The Department of English at School of Humanities in University of Hyderabad (UoH) recently organized a conference on “Romanticism, Empire and Indo-British Cultural Relations” in honour of Professor Mohan G Ramanan, under the aegis of the DSA. Prof. Ramanan is one of the senior most faculty in the English department at UoH.


Papers revolved around these three large rubrics, of Romanticism, Empire and Indo-British Cultural Relations, rubrics that had to do with Prof Ramanan’s teaching and research interests. EV Ramakrishnan (Central University of Gujarat) in his keynote reiterated the need to reverse the colonial gaze by situating English’s systems of knowledge production within local, provincial contexts. He emphasized the need for a comparative approach.


Tutun Mukherjee (University of Hyderabad) focused on the colony as a site of desire, from heterosexual to gay, in her reading of colonial fiction. Dhrubajyoti Sarkar (Kalyani University) tracked the ascetic warrior tradition in India, and the English ‘versions’ of these in Killingley’s memoirs. Giridhar Rao (Azim Premji University), responding to the increasing hegemony of English, spoke of Esperanto as offering a chance at linguistic democracy. Rajarshi Mitra’s (Central University of Karnataka) work on colonial shikari writings dealt with the aesthetic strategies and political subtexts to the Englishman’s hunt in India.
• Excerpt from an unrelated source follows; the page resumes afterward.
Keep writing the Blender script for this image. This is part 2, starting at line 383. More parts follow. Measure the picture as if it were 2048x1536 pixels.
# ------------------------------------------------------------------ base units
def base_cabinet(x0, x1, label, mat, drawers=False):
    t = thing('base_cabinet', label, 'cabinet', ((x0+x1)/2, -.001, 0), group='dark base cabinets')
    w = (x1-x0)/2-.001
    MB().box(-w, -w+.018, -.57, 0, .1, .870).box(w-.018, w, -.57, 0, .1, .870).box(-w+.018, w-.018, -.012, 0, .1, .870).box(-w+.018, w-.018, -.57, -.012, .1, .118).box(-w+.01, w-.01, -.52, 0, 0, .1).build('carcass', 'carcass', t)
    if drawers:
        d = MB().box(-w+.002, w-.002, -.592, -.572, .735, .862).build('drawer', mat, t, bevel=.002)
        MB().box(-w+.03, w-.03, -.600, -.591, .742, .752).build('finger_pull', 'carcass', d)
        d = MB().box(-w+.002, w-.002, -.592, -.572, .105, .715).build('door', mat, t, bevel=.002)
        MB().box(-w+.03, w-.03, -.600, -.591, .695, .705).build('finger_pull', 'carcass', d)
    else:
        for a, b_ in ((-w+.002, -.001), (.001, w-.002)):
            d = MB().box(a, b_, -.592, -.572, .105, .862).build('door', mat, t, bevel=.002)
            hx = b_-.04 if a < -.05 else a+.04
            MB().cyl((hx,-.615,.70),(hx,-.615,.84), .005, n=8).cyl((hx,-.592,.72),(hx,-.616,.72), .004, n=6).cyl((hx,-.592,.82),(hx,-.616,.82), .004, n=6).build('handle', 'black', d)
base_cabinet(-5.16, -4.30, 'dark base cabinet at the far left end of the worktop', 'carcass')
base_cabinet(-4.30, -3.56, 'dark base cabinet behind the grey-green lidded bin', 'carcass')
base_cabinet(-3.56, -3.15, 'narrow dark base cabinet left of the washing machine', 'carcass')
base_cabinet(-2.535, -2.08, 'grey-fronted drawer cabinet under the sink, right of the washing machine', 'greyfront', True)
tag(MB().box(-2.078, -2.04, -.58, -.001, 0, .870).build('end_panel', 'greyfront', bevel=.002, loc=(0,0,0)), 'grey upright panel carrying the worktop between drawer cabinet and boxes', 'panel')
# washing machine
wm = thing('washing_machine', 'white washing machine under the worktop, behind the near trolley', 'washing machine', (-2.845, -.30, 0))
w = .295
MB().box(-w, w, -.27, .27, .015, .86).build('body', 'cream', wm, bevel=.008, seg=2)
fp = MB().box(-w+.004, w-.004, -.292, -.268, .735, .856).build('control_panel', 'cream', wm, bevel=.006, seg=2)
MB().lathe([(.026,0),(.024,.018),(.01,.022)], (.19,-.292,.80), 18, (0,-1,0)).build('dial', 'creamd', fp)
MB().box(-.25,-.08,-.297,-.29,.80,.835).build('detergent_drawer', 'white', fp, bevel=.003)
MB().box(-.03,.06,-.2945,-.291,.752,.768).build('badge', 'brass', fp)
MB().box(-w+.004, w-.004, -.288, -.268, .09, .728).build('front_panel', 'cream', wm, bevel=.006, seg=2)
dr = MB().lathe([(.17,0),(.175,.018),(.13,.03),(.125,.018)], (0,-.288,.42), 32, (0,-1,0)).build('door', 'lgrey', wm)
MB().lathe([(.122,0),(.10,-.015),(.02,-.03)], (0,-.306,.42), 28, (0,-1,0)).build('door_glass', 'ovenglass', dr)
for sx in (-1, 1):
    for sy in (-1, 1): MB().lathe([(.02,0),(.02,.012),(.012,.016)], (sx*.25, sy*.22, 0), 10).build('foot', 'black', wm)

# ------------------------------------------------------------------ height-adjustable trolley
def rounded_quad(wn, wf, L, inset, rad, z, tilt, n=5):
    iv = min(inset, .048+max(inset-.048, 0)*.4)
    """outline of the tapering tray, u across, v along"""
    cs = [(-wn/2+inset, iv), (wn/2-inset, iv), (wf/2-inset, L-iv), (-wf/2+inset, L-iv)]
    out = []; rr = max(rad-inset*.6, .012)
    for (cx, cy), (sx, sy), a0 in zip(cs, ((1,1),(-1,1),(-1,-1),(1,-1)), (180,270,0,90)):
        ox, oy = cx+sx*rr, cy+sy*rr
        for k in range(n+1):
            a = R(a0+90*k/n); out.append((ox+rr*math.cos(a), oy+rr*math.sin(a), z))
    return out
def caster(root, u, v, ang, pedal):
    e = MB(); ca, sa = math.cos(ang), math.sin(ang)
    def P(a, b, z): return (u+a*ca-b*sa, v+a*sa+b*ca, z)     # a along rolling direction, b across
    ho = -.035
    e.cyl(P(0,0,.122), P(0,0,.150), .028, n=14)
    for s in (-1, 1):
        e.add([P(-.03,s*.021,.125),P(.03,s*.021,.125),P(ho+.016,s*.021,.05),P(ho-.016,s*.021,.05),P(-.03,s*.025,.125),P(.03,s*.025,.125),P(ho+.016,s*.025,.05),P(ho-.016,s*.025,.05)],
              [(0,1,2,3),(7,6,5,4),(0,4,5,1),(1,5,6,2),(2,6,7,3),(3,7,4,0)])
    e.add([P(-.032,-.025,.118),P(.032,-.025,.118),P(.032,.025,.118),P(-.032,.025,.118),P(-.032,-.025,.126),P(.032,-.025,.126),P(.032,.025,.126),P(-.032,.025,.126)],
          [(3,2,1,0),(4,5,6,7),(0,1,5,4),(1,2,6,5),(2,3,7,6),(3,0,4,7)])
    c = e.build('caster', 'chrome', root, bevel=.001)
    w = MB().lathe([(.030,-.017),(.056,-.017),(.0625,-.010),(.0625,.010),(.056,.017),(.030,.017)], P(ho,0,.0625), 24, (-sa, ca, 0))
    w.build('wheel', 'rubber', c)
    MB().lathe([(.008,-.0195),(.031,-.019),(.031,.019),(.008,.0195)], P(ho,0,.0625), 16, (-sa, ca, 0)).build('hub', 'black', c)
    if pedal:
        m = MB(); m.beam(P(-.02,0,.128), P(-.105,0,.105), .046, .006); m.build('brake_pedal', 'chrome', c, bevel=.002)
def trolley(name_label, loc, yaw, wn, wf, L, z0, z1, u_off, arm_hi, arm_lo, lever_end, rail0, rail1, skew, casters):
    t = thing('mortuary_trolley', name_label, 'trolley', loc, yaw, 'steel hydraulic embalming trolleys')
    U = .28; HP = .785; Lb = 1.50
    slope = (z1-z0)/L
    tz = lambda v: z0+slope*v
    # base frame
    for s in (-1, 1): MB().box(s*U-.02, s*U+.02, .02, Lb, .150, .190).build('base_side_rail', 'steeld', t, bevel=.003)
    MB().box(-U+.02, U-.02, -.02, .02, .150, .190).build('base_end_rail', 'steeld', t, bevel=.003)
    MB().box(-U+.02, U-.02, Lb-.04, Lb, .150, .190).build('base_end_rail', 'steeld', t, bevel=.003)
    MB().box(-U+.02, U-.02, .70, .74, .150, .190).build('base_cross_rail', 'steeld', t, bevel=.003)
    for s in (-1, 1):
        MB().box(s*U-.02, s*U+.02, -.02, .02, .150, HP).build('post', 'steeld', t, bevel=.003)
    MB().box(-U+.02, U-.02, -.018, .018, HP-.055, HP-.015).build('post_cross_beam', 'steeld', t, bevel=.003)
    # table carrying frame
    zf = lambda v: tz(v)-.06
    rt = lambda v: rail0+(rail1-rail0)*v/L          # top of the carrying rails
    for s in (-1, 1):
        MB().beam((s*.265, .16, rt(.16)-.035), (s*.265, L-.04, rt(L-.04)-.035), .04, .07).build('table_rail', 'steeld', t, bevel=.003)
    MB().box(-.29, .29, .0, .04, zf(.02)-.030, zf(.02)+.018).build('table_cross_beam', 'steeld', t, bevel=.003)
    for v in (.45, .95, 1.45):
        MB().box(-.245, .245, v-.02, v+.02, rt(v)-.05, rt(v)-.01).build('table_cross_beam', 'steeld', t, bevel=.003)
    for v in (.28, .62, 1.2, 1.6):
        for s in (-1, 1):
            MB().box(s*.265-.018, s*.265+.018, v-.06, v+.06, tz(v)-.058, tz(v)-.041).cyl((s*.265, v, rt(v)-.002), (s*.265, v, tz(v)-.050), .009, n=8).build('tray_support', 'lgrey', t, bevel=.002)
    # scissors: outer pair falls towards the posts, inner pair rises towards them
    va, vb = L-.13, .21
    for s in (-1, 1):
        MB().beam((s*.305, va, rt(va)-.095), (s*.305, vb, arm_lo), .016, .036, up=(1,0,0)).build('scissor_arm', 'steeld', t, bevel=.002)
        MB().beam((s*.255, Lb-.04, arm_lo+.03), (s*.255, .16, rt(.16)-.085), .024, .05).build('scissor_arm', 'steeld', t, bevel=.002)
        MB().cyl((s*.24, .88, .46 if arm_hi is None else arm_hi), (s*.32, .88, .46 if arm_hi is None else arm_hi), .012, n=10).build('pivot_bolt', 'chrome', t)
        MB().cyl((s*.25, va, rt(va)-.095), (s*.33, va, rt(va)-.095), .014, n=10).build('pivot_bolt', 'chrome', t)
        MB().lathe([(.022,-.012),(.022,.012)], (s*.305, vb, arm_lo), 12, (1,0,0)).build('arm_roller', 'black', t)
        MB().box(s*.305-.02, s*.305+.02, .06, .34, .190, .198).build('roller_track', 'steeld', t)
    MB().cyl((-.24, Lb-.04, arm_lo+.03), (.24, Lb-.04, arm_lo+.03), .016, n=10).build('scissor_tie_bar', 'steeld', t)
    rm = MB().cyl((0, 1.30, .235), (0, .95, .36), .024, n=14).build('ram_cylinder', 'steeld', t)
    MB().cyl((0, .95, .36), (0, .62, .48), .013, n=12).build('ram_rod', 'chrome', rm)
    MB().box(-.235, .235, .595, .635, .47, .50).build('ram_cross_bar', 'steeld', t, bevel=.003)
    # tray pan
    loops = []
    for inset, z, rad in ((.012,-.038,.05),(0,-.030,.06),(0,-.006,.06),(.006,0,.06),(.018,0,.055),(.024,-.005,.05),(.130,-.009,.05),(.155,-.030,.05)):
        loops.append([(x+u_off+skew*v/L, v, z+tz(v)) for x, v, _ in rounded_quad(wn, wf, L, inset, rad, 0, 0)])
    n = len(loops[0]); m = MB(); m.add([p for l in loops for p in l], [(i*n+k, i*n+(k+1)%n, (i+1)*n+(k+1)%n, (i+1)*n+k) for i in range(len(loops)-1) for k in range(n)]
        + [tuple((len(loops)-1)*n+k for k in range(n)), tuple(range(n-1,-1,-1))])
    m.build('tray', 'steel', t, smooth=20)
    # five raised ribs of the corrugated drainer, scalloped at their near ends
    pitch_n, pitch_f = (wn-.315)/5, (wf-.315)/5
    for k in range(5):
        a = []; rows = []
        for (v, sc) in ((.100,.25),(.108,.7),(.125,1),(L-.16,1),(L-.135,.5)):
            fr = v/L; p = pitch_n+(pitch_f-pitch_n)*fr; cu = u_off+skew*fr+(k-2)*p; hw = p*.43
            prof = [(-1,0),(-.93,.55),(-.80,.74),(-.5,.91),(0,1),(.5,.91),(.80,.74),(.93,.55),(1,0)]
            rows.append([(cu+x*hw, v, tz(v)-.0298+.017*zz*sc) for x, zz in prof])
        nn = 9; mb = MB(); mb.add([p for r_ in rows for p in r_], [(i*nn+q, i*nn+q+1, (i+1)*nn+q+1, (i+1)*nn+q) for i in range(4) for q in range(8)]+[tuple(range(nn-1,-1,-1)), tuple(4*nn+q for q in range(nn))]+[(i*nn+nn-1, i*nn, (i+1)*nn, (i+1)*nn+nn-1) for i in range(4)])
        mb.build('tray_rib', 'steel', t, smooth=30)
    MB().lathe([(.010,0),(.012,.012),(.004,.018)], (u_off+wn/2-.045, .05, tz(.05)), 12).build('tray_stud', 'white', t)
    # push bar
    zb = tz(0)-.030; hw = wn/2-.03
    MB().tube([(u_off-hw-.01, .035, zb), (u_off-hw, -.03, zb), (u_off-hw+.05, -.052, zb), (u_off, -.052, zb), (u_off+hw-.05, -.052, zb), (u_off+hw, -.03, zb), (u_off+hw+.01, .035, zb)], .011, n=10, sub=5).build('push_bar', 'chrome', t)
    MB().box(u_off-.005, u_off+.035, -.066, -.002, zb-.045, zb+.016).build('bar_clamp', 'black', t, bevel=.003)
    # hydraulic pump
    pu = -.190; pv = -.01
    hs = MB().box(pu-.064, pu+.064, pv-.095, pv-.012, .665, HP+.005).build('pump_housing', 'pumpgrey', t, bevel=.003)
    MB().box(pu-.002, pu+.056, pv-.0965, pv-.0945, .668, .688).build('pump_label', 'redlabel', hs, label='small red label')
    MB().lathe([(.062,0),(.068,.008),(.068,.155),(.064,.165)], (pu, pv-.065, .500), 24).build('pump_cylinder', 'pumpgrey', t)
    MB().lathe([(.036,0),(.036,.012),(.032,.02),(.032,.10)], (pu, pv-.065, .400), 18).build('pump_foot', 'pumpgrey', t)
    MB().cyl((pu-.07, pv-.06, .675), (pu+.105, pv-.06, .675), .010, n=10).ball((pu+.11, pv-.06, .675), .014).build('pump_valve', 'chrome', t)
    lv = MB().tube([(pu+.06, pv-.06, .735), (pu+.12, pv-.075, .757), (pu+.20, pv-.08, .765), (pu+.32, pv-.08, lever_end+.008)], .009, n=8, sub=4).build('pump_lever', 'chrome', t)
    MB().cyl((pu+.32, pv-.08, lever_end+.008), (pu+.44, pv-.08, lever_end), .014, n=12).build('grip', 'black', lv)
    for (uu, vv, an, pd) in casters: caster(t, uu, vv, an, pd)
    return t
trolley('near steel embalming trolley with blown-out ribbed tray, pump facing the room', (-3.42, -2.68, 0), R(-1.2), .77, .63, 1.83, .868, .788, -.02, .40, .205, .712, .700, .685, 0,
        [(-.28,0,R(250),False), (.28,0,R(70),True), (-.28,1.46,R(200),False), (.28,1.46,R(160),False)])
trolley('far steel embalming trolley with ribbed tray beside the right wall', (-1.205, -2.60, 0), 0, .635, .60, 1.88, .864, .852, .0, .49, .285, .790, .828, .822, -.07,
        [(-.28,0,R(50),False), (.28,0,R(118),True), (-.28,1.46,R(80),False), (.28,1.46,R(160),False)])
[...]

Avishek Parui’s (IIT Gauhati) paper on Mary Shelley’s classic, Frankenstein, argued that the text embodies a white masculinity panic of the humans in the face of the invented monster. Siddharth Satpathy’s (University of Hydeabad) paper examined Amos Sutton’s histories of Odisha and unraveled the politics of historiography – which Satpathy argues, was organized around pastoral and colonial modes. Sachidananda Mohanty’s (University of Hyderabad) paper on the periodical press in Odisha in the colonial period proposed that modernity and vernacular modernity are both visible in the magazines.

In the Valedictory, Prof Ramanan responded to the papers. This conference has been coordinated by Anna Kurian and Pramod K. Nayar.